*Task goal*: Do not repeat pictures. Repeat exactly the lines of the listing below from its first line through the line with "from math import radians as rad, sin, cos, pi".

*Given data*:
------

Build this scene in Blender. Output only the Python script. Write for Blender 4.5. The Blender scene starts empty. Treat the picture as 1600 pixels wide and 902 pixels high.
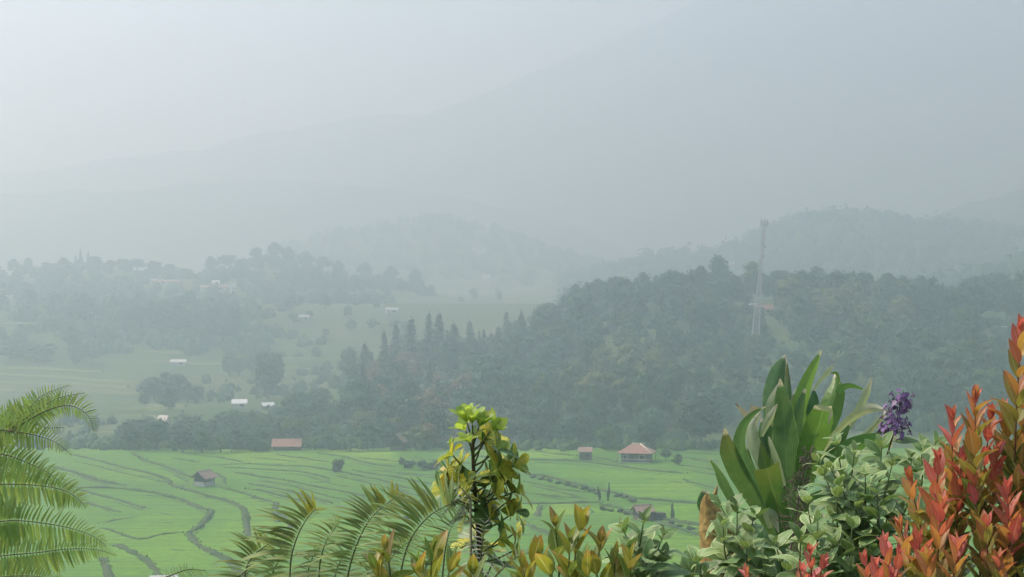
import bpy, bmesh, math, random
from mathutils import Vector, Matrix, Euler, noise as mnoise
from math import radians as rad, sin, cos, pi

# ------------------------------------------------------------------ camera, sky, sun, exposure
S = bpy.context.scene
COL = S.collection
FPX = 2537.0                       # focal length in pixels of the 1600 px wide photograph
CAMZ = 40.0
PITCH = rad(-0.474)
cd = bpy.data.cameras.new("camera")
cam = bpy.data.objects.new("camera", cd); COL.objects.link(cam)
cam.location = (0, 0, CAMZ); cam.rotation_euler = (pi/2 + PITCH, 0, 0)
cd.sensor_width = 36; cd.lens = 36*FPX/1600; cd.clip_start = 0.05; cd.clip_end = 20000
S.camera = cam

SUN_AZ, SUN_EL = rad(-66), rad(52)            # ahead and to the left, high
w = bpy.data.worlds.new("World"); S.world = w; w.use_nodes = True
nt = w.node_tree; bg = nt.nodes["Background"]
sky = nt.nodes.new("ShaderNodeTexSky"); sky.sky_type = 'NISHITA'; sky.sun_disc = False
sky.sun_elevation = SUN_EL; sky.sun_rotation = SUN_AZ; sky.altitude = 900
sky.dust_density = 3.0; sky.air_density = 1.0; sky.ozone_density = 1.0
nt.links.new(sky.outputs[0], bg.inputs[0]); bg.inputs[1].default_value = 0.13
ld = bpy.data.lights.new("sun", 'SUN'); ld.energy = 4.6; ld.angle = rad(0.6); ld.color = (1, 0.955, 0.86)
sun = bpy.data.objects.new("sun", ld); COL.objects.link(sun)
TOSUN = Vector((sin(SUN_AZ)*cos(SUN_EL), cos(SUN_AZ)*cos(SUN_EL), sin(SUN_EL)))
sun.rotation_euler = TOSUN.to_track_quat('Z', 'Y').to_euler(); sun.location = (0, 0, 300)
S.view_settings.view_transform = 'Standard'; S.view_settings.look = 'None'
S.view_settings.gamma = 1; S.view_settings.exposure = 0.58
S.cycles.use_denoising = True
S.cycles.volume_bounces = 2; S.cycles.max_bounces = 6; S.cycles.transmission_bounces = 4
S.cycles.diffuse_bounces = 2; S.cycles.glossy_bounces = 2
S.cycles.sample_clamp_indirect = 4
HAZE_DENSITY = 0.00145

# ------------------------------------------------------------------ helpers
rng = random.Random(7)
_f = Vector((0, cos(PITCH), sin(PITCH))); _u = Vector((0, -sin(PITCH), cos(PITCH)))
def ray(px, py):
    d = _f + Vector((1, 0, 0))*((px-800)/FPX) + _u*((451-py)/FPX)
    return d/d.y
def P(px, py, D):
    """world point seen at photo pixel (px, py) at D metres in front of the camera"""
    return Vector((0, 0, CAMZ)) + ray(px, py)*D
def lerp(a, b, t): return a+(b-a)*t
def smooth(t):
    t = max(0., min(1., t)); return t*t*(3-2*t)
def interp(x, pts):
    if x <= pts[0][0]: return pts[0][1]
    for (x0, y0), (x1, y1) in zip(pts, pts[1:]):
        if x <= x1: return y0+(y1-y0)*(x-x0)/(x1-x0)
    return pts[-1][1]
def fb(x, y, z=0., o=4):
    return mnoise.fractal(Vector((x, y, z)), 1.0, 2.0, o)   # about -1..1

def tag(o, label=None, cat=None, group=None, kind=None):
    if label: o["label"] = label
    if cat: o["category"] = cat
    if group: o["group"] = group
    if kind: o["kind"] = kind
    return o
def mesh(name, verts, faces, mat=None, uvs=None, smooth_=True, mats=None, fm=None):
    me = bpy.data.meshes.new(name); me.from_pydata(verts, [], faces)
    for m in (mats or ([mat] if mat else [])): me.materials.append(m)
    if fm: me.polygons.foreach_set("material_index", fm)
    if smooth_: me.polygons.foreach_set("use_smooth", [True]*len(me.polygons))
    if uvs:
        ul = me.uv_layers.new(name="UVMap"); flat = []
        for lp in me.loops: flat += uvs[lp.vertex_index]
        ul.data.foreach_set("uv", flat)
    me.update(); return me
def link(name, me, parent=None, loc=None, mat4=None):
    o = bpy.data.objects.new(name, me); COL.objects.link(o)
    if parent: o.parent = parent
    if mat4 is not None: o.matrix_local = mat4
    if loc is not None: o.location = loc
    return o
def empty(name, loc=(0, 0, 0), rz=0):
    o = bpy.data.objects.new(name, None); COL.objects.link(o); o.location = loc; o.rotation_euler = (0, 0, rz)
    o.empty_display_size = .2; return o
class MB:
    def __init__(s): s.v = []; s.f = []; s.m = []; s.uv = []
    def add(s, vs, fs, mi=0, uvs=None):
        n = len(s.v); s.v += [tuple(v) for v in vs]; s.f += [tuple(i+n for i in f) for f in fs]; s.m += [mi]*len(fs)
        s.uv += uvs if uvs else [(0.5, 0.5)]*len(vs)
    def box(s, c, d, mi=0, rz=0):
        cx, cy, cz = c; x, y, z = d[0]/2, d[1]/2, d[2]/2; ca, sa = cos(rz), sin(rz)
        vs = [(cx+ca*a*x-sa*b*y, cy+sa*a*x+ca*b*y, cz+e*z) for e in (-1, 1) for b in (-1, 1) for a in (-1, 1)]
        s.add(vs, [(0, 2, 3, 1), (4, 5, 7, 6), (0, 1, 5, 4), (2, 6, 7, 3), (0, 4, 6, 2), (1, 3, 7, 5)], mi)
    def tube(s, pts, rs, n=6, mi=0, cap=True):
        pts = [Vector(p) for p in pts]; rings = []; base = len(s.v)
        if not hasattr(rs, '__len__'): rs = [rs]*len(pts)
        prev = None; L = len(pts)
        for i, p in enumerate(pts):
            t = (pts[min(i+1, L-1)]-pts[max(i-1, 0)]).normalized()
            a = prev if prev is not None else (Vector((1, 0, 0)) if abs(t.x) < .8 else Vector((0, 1, 0)))
            a = (a - t*a.dot(t)).normalized(); prev = a; b = t.cross(a)
            for k in range(n):
                q = 2*pi*k/n; s.v.append(tuple(p + (a*cos(q)+b*sin(q))*rs[i])); s.uv.append((k/n, i/max(1, L-1)))
        for i in range(L-1):
            for k in range(n):
                k2 = (k+1) % n
                s.f.append((base+i*n+k, base+i*n+k2, base+(i+1)*n+k2, base+(i+1)*n+k)); s.m.append(mi)
        if cap:
            s.f.append(tuple(base+k for k in range(n))[::-1]); s.m.append(mi)
            s.f.append(tuple(base+(L-1)*n+k for k in range(n))); s.m.append(mi)
    def me(s, name, mats, smooth_=True):
        if not isinstance(mats, (list, tuple)): mats = [mats]
        return mesh(name, s.v, s.f, mats=mats, fm=s.m, uvs=s.uv, smooth_=smooth_)
    def build(s, name, mats, parent=None, loc=None, smooth_=True):
        return link(name, s.me(name, mats, smooth_), parent, loc)

# ------------------------------------------------------------------ materials
class NT:
    def __init__(s, name):
        s.mat = bpy.data.materials.new(name); s.mat.use_nodes = True; s.t = s.mat.node_tree
        s.t.nodes.clear(); s.out = s.n("ShaderNodeOutputMaterial")
    def n(s, typ, **kw):
        nd = s.t.nodes.new(typ)
        for k, v in kw.items():
            if k in nd.inputs.keys(): nd.inputs[k].default_value = v
            else: setattr(nd, k, v)
        return nd
    def l(s, a, b): s.t.links.new(a, b)
    def mix(s, fac, a, b, typ='MIX'):
        m = s.n("ShaderNodeMix", data_type='RGBA', blend_type=typ)
        for sock, v in ((m.inputs[0], fac), (m.inputs[6], a), (m.inputs[7], b)):
            if hasattr(v, 'is_output'): s.l(v, sock)
            elif isinstance(v, (int, float)): sock.default_value = v
            else: sock.default_value = (*v, 1) if len(v) == 3 else v
        return m.outputs[2]
    def math(s, op, a, b=0.0, c=None, clamp=False):
        m = s.n("ShaderNodeMath", operation=op, use_clamp=clamp)
        for sock, v in zip(m.inputs, (a, b, c)):
            if v is None: continue
            if hasattr(v, 'is_output'): s.l(v, sock)
            else: sock.default_value = v
        return m.outputs[0]
    def ramp(s, fac, stops):
        r = s.n("ShaderNodeValToRGB"); e = r.color_ramp.elements
        while len(e) < len(stops): e.new(0.5)
        for el, (p, c) in zip(e, stops): el.position = p; el.color = (*c, 1) if len(c) == 3 else (c[0],)*3+(1,)
        s.l(fac, r.inputs[0]); return r.outputs[0]
    def noise(s, scale, detail=4, coord='Object', rough=.55, vec=None):
        if vec is None: vec = s.n("ShaderNodeTexCoord").outputs[coord]
        nn = s.n("ShaderNodeTexNoise"); nn.inputs['Scale'].default_value = scale
        nn.inputs['Detail'].default_value = detail; nn.inputs['Roughness'].default_value = rough
        s.l(vec, nn.inputs['Vector']); return nn.outputs[0]
    def bump(s, h, strength=.3, dist=.05):
        b = s.n("ShaderNodeBump"); b.inputs['Strength'].default_value = strength; b.inputs['Distance'].default_value = dist
        s.l(h, b.inputs['Height']); return b.outputs[0]
    def diffuse(s, col, rough=.8, normal=None, spec=.3, transl=0., tcol=None):
        p = s.n("ShaderNodeBsdfPrincipled"); p.inputs['Roughness'].default_value = rough
        p.inputs['Specular IOR Level'].default_value = spec
        if hasattr(col, 'is_output'): s.l(col, p.inputs['Base Color'])
        else: p.inputs['Base Color'].default_value = (*col, 1)
        if normal is not None: s.l(normal, p.inputs['Normal'])
        o = p.outputs[0]
        if transl:
            tr = s.n("ShaderNodeBsdfTranslucent"); tc = tcol if tcol is not None else col
            if hasattr(tc, 'is_output'): s.l(tc, tr.inputs[0])
            else: tr.inputs[0].default_value = (*tc, 1)
            mx = s.n("ShaderNodeMixShader"); mx.inputs[0].default_value = transl
            s.l(o, mx.inputs[1]); s.l(tr.outputs[0], mx.inputs[2]); o = mx.outputs[0]
        s.l(o, s.out.inputs[0]); return s.mat
def plain(name, c1, c2=None, scale=3., rough=.85, spec=.2, bump=.25, rand=0.):
    t = NT(name); c2 = c2 or tuple(x*.7 for x in c1)
    nz = t.noise(scale, 5); col = t.mix(t.ramp(nz, [(.3, (0,)), (.7, (1,))]), c1, c2)
    if rand:
        r = t.n("ShaderNodeObjectInfo").outputs['Random']
        h = t.n("ShaderNodeHueSaturation"); t.l(col, h.inputs['Color'])
        t.l(t.math('MULTIPLY_ADD', r, rand, 1-rand/2), h.inputs['Value']); col = h.outputs[0]
    return t.diffuse(col, rough, t.bump(nz, bump), spec)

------

*Problem solution*:
Build this scene in Blender. Output only the Python script. Write for Blender 4.5. The Blender scene starts empty. Treat the picture as 1600 pixels wide and 902 pixels high.
import bpy, bmesh, math, random
from mathutils import Vector, Matrix, Euler, noise as mnoise
from math import radians as rad, sin, cos, pi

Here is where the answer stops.